Question

find the zeros of quadratic polynomial x square - 3 x minus 10 and verify the relationship between zeros and coefficients

Answer 1

quadratic polynomial=
${x}^{2} - 3x - 10$

$\alpha + \beta = - b \div a$
$\alpha + \beta = - ( - 3) \div 1$
$\alpha + \beta = 3$
NOW,
$\alpha \beta = c \div a$
$\alpha \beta = - 10 \div 1$
$\alpha \beta = - 10$
hence verified

Answer 2

Given:

A quadratic polynomial x² - 3x - 10.

To find:

The zeroes of a given quadratic polynomial. Also, verify the relationship between zeroes and coefficients.

Solution:

We will find the zeroes of a given polynomial by middle splitting term.
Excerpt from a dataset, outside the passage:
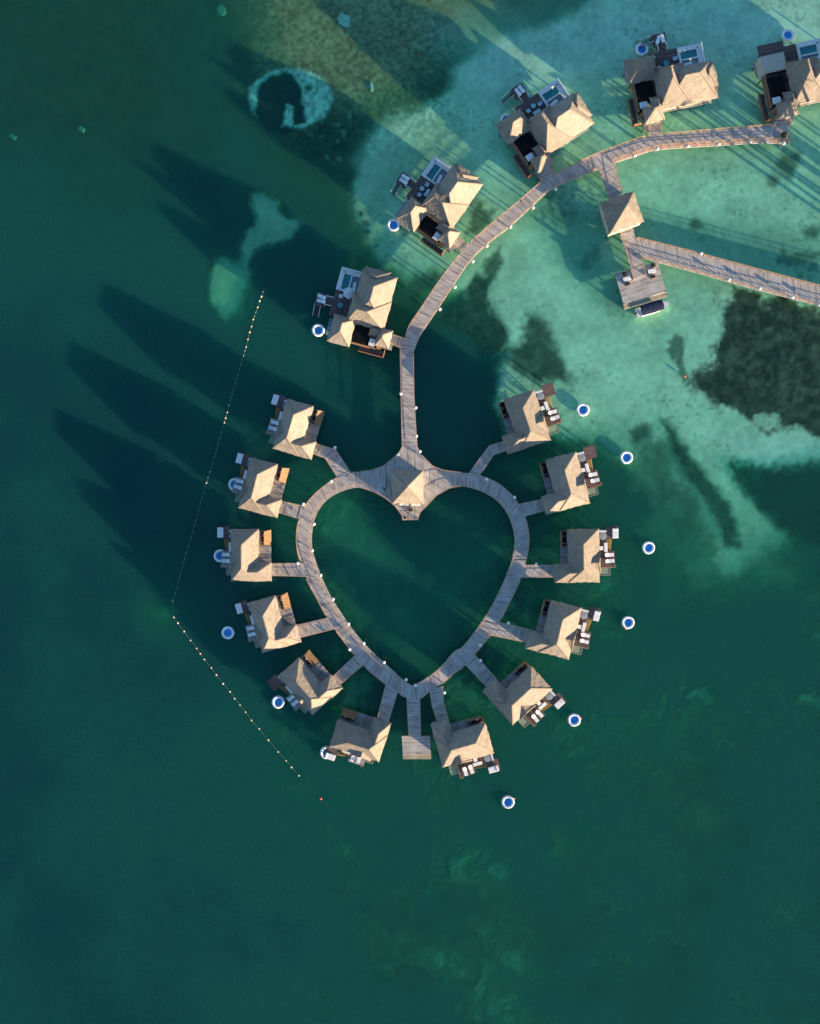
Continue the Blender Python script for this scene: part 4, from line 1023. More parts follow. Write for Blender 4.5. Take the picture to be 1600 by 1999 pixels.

So,

As given, we have,

${x}^{2} - 3x - 10$

This can be written as

${x}^{2} - 5x + 2x - 10$

After grouping the terms and taking factors common, we get

$x(x - 5) + 2(x - 5)$

$(x + 2)(x - 5) = 0$

$x = 5 \: and \: - 2$

Hence, two zeroes of the given quadratic polynomial are 5 and -2.

Now,

We know that in a quadratic polynomial ax² + bx + c

Sum of zeroes = -b/a

Product of zeroes = c/a

In the given polynomial x² - 3x - 10

a = 1, b = -3 and c = -10

So,

Sum of zeroes

$= 5 + ( - 2)$

$= 3$

and

$\frac{ - b}{a} = \frac{ - ( - 3)}{1} = 3$

Also,

Product of zeroes

$= 5 \times ( - 2)$

$= - 10$

And

$\frac{c}{a} = \frac{ - 10}{1} = - 10$

Hence, the relationship between zeroes and coefficients is verified.